Tocando el piano con las llantas, donde la orilla de la pista se vuelve banda sonora de suspenso, el piloto compone su sinfonía; más que eso: es el himno de un hombre uniformado, con escudo, casco y montado en mil caballos a la defensa del castillo.
Sergio Pérez tiene una misión: pelear por el título. Fueron los tres minutos más emotivos de la temporada, tal vez, una de las secuencias que explicarán el automovilismo de la F1 como un deporte de equipo. Pocas veces en la historia habíamos visto un coche correr sobre la pista con vocación de centinela. Aquella máquina bramaba, sudaba, forcejeaba, apretaba, mordía, se la jugaba y echaba chispas al ritmo de un piloto que la estaba convirtiendo en un ser vivo: el Red Bull iba entregando su vida al compañero; antes de terminar la carrera, murió.

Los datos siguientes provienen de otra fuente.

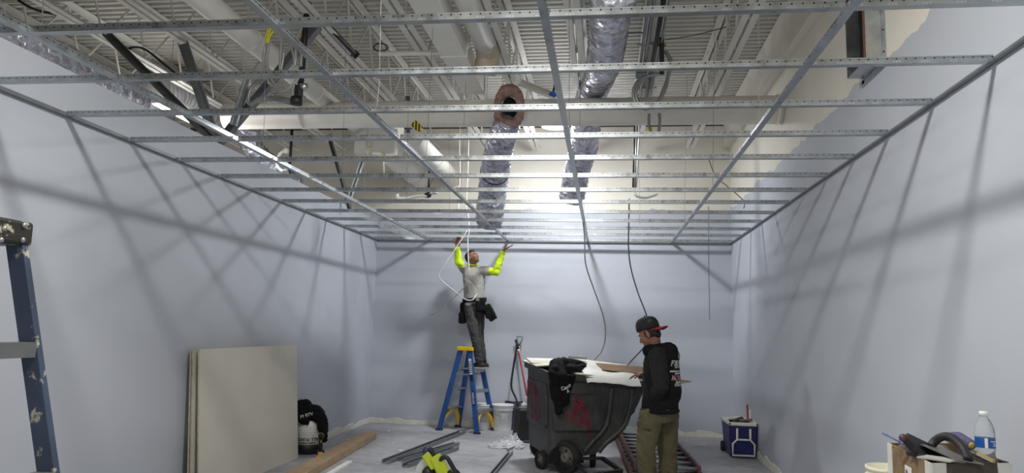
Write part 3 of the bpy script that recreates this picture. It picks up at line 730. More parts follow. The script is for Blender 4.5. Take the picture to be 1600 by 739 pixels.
A = Vector((-1.73, 10.0, 0)); Bq = Vector((-1.55, 10.42, 0)); Cq = Vector((-2.31, 10.20, 0)); Dq = Vector((-2.12, 10.58, 0))
ctr = (A + Bq + Cq + Dq) / 4
lad = thing('step_ladder', 'blue fibreglass step ladder with yellow top that the worker stands on', 'ladder', ctr)
r_ = lambda p: Vector(p) - ctr
tz = 1.13
ax = ((A + Bq) / 2 - (Cq + Dq) / 2).normalized(); sd = (Bq - A).normalized()
tR = [r_(ctr + ax * 0.075 - sd * 0.115 + Vector((0, 0, tz))), r_(ctr + ax * 0.075 + sd * 0.115 + Vector((0, 0, tz)))]
tL = [r_(ctr - ax * 0.075 - sd * 0.115 + Vector((0, 0, tz))), r_(ctr - ax * 0.075 + sd * 0.115 + Vector((0, 0, tz)))]
for base_, top_ in (((A, Bq), tR), ((Cq, Dq), tL)):
    ladder_side(lad, [r_(base_[0]), r_(base_[1])], top_, mBLUE, 0.075, (0.27, 0.51, 0.76), mALU, mYEL, mRUB)
ang = math.atan2(ax.y, ax.x)
R3 = Matrix.Rotation(ang, 3, 'Z')
mb().rbox((0, 0, tz + 0.02), (0.27, 0.30, 0.055), 0.02, R3).build('top_cap', mYEL, lad, bevel=0.006)
for s_ in (-1, 1): mb().bar(tL[0].lerp(r_(Cq), 0.3) if s_ < 0 else tL[1].lerp(r_(Dq), 0.3), tR[0].lerp(r_(A), 0.3) if s_ < 0 else tR[1].lerp(r_(Bq), 0.3), 0.012, 0.02).build('spreader_bar', mALU, lad)
# stickers on the near front rail
ra, rt = r_(A), tR[0]; rd = (rt - ra).normalized(); nf = Vector((-0.12, -0.99, 0)); ux_ = rd; uy_ = nf.cross(rd).normalized()
mSTK, mSTKW = M('black sticker', (22, 22, 26), 0.5), M('white sticker', (226, 226, 226), 0.5)
front = -sd * 0.0165
mb().prism([(-0.11, -0.022), (0.11, -0.022), (0.11, 0.022), (-0.11, 0.022)], ra.lerp(rt, 0.80) + front, rd, ax, 0.002).build('warning_label', mSTKW, lad)
for k in range(6): mb().prism([(-0.008, -0.018), (0.006, -0.018), (0.006, 0.018), (-0.008, 0.018)], ra.lerp(rt, 0.73 + k * 0.026) + front * 1.1, rd, ax, 0.002).build('label_print', mSTK, lad)
mb().prism([(-0.045, -0.024), (0.045, -0.024), (0.045, 0.024), (-0.045, 0.024)], ra.lerp(rt, 0.665) + front * 1.05, rd, ax, 0.002).build('warning_label', mSTK, lad)
mb().prism([(-0.10, -0.017), (0.10, -0.017), (0.10, 0.017), (-0.10, 0.017)], ra.lerp(rt, 0.42) + front * 1.02, rd, ax, 0.002).build('name_label', mSTK, lad)
text('WERNER', 'lettering', mSTKW, lad, ra.lerp(rt, 0.42) + front * 1.25, -rd, ax, 0.042, bold=0.0005)

# ---- old paint-spattered ladder, close at the left edge
mOLD = M('old blue rail', (52, 66, 88), 0.6, var=0.2, scale=5, wear=(168, 166, 150), wear_amt=0.60, wscale=11)
mOLDC = M('spattered cap', (36, 34, 30), 0.6, var=0.3, scale=9, wear=(176, 170, 148), wear_amt=0.535, wscale=16)
fl = thing('step_ladder', 'old dark blue step ladder with spattered black cap, close at the left edge', 'ladder', (-2.6, 2.4, 0))
yn, yf = 2.05, 2.58
def rail(x0, x1, y0, y1, n_='rail'):
    return mb().bar((x0 + 2.6, y0 - 2.4, 0.02), (x1 + 2.6, y1 - 2.4, 1.75), 0.074, 0.03, (0, 1, 0)).build(n_, mOLD, fl, bevel=0.004)
rail(-1.86, -2.325, yf, yf - 0.02); rail(-1.86, -2.325, yn, yn + 0.14); rail(-3.10, -2.46, yf, yf - 0.02); rail(-3.10, -2.46, yn, yn + 0.14)
mb().rbox((0.20, -0.02, 1.775), (0.25, 0.44, 0.095), 0.03, None).build('top_cap', mOLDC, fl, bevel=0.012)
for zf in (0.21, 0.49, 0.765):
    z = 1.75 * zf; x = -1.86 - 0.465 * zf + 2.6; ya = yn + 0.14 * zf - 2.4 + 0.016; yb = yf - 0.02 * zf - 2.4 - 0.016
    mb().bar((x, ya, z), (x, yb, z), 0.08, 0.025).bar((x + 0.038, ya, z - 0.02), (x + 0.038, yb, z - 0.02), 0.005, 0.05).build('step', M('worn step', (120, 122, 124), 0.5, 0.5), fl)
for s_ in (0, 1): mb().bar((-3.0 + 2.6, (yn if s_ else yf) - 2.4, 0.3), (-2.95 + 2.6, (yn if s_ else yf) - 2.4, 0.3), 0.02, 0.02).build('rivet', mALU, fl)
for px, py in ((7, 357), (36, 375), (2, 375), (38, 352)): mb().ell(at(px, py, x=-2.272) - fl.location, (0.008, 0.011, 0.011), n=10, m_=6).build('rivet', mALU, fl, True)
for x in (-1.9, -3.1):
    for yy in (yn, yf): mb().box((x + 2.6, yy - 2.4, 0.02), (0.11, 0.05, 0.04)).build('rubber_foot', mRUB, fl)
text('TYPE IA', 'stamp', M('rail stamp', (30, 34, 44), 0.7), fl, (0.497, yf - 2.4 - 0.0175, 0.86), (0.22, 0, -0.97), (0.97, 0, 0.22), 0.06)

# ---- leaning drywall sheets
def sheet(name, label, y0, y1, xb, xt, h, th=0.0127, mat=mDRY):
    o = mb(); vs = []
    for dx in (0, -th):
        vs += [(xb + dx, y0, 0.001), (xb + dx, y1, 0.001), (xt + dx, y1, h), (xt + dx, y0, h)]
    o.add(vs, [(0, 1, 2, 3), (7, 6, 5, 4), (0, 4, 5, 1), (1, 5, 6, 2), (2, 6, 7, 3), (3, 7, 4, 0)])
    o = o.build(name, mat); o.data.materials.append(mDRYE)
    for i, p in enumerate(o.data.polygons): p.material_index = 0 if i < 2 else 1
    return tag(o, label, 'drywall', 'drywall sheets leaning on the left wall')
sheet('drywall_sheet', 'large pale drywall sheet leaning at the front of the stack on the left wall', 5.72, 7.66, -3.28, -3.375, 1.212, mat=mDRY)
sheet('drywall_sheet', 'second drywall sheet of the leaning stack, its brown edge just behind the front sheet', 5.72, 7.3, -3.345, -3.425, 1.206)
sheet('drywall_sheet', 'third drywall sheet of the leaning stack, standing between its neighbours', 5.74, 7.4, -3.364, -3.442, 1.208)
sheet('drywall_sheet', 'fourth drywall sheet of the leaning stack, second from the wall', 5.74, 7.2, -3.383, -3.459, 1.204)
sheet('drywall_sheet', 'rearmost drywall sheet of the leaning stack, flat against the left wall', 5.80, 7.0, -3.41, -3.475, 1.20)

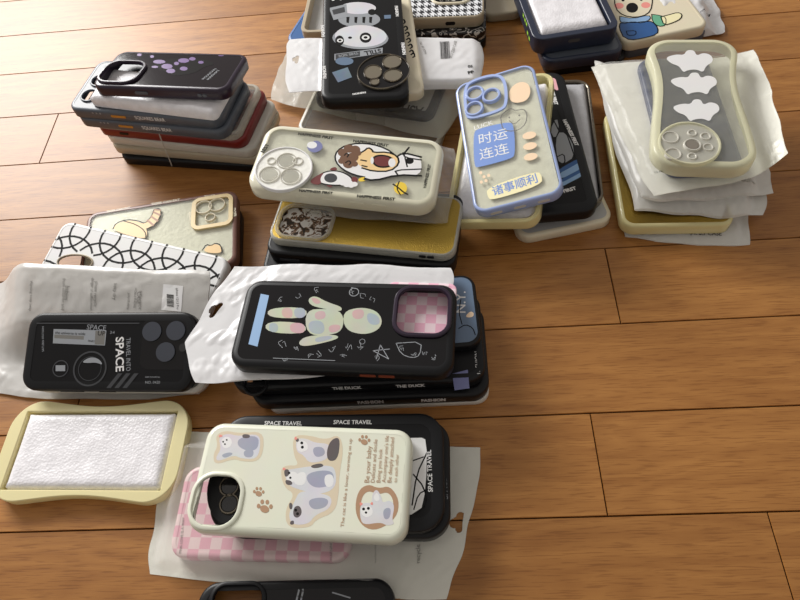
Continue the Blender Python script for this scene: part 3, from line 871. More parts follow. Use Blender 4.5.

Exhaustos, automóvil y piloto entraron a pits. Una procesión de mecánicos los recibió, apagaron su motor, envolvieron su carrocería y sacaron al hombre del sillín: Pérez había dado el alma por Red Bull. Hubo algo más que pericia, técnica y sabiduría al volante durante esos momentos decisivos en los que Checo contuvo a Hamilton y mantuvo sus siete títulos mundiales a raya: el mexicano condujo el auto como persona, se manejó con rectitud, maniobró con valentía y dirigió el campeonato hacia un destino heroico.
Si los coches tuvieran nacionalidad, ese Red Bull sería mexicano. La estadística escribirá el título de Verstappen en una larga lista de campeones mundiales. Su título, no cabe duda, fue ganado a pulso en cada uno de los Grandes Premios de una temporada magnífica. Pero ahí quedará esa lucha solidaria, aguerrida y ejemplar, que Sergio Pérez encabezó con una deportividad arrebatadora.
Hamilton, jamás olvidará el safety car, la última vuelta y el arrojado rebase del holandés; pero en el fondo, siempre escuchará esa balada del piloto que tocaba el piano: “Checo is a legend”.